"""

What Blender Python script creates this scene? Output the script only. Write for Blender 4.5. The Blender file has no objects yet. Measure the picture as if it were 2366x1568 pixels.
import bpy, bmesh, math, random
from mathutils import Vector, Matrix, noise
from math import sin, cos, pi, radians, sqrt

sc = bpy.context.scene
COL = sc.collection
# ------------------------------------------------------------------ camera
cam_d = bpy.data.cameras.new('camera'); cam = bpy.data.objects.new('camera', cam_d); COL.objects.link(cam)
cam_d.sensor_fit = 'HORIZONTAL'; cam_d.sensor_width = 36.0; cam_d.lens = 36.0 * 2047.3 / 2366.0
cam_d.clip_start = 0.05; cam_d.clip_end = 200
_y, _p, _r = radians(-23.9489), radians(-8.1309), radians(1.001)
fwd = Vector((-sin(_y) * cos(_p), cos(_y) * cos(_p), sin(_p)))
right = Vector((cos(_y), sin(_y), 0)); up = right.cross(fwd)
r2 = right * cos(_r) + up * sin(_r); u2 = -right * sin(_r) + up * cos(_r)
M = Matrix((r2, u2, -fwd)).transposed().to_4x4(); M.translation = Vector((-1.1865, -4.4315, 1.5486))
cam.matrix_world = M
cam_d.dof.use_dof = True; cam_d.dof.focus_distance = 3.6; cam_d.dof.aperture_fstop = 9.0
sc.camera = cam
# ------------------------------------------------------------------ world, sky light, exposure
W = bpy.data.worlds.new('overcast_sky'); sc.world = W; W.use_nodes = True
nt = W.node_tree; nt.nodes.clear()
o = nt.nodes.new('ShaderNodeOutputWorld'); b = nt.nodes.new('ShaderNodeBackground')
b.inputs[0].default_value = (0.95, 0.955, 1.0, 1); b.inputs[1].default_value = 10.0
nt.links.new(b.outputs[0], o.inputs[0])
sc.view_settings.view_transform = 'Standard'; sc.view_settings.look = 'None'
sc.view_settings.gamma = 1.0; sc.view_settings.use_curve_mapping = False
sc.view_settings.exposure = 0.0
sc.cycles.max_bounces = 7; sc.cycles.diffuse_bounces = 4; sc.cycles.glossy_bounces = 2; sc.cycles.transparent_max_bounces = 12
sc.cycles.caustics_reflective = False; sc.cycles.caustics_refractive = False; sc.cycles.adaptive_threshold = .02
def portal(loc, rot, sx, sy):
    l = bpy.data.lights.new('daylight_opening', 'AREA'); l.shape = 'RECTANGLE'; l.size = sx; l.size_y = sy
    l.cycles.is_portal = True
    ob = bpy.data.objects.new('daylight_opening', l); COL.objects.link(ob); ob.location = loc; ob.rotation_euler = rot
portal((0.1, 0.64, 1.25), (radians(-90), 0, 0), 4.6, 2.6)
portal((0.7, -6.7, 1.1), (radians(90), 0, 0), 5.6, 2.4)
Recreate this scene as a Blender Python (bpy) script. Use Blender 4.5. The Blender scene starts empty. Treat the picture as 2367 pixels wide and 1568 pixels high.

"""

> _What you should do_: Pick each line holding the word "Python" out of the data and copy it.

> _The response_:
What Blender Python script creates this scene? Output the script only. Write for Blender 4.5. The Blender file has no objects yet. Measure the picture as if it were 2366x1568 pixels.
Recreate this scene as a Blender Python (bpy) script. Use Blender 4.5. The Blender scene starts empty. Treat the picture as 2367 pixels wide and 1568 pixels high.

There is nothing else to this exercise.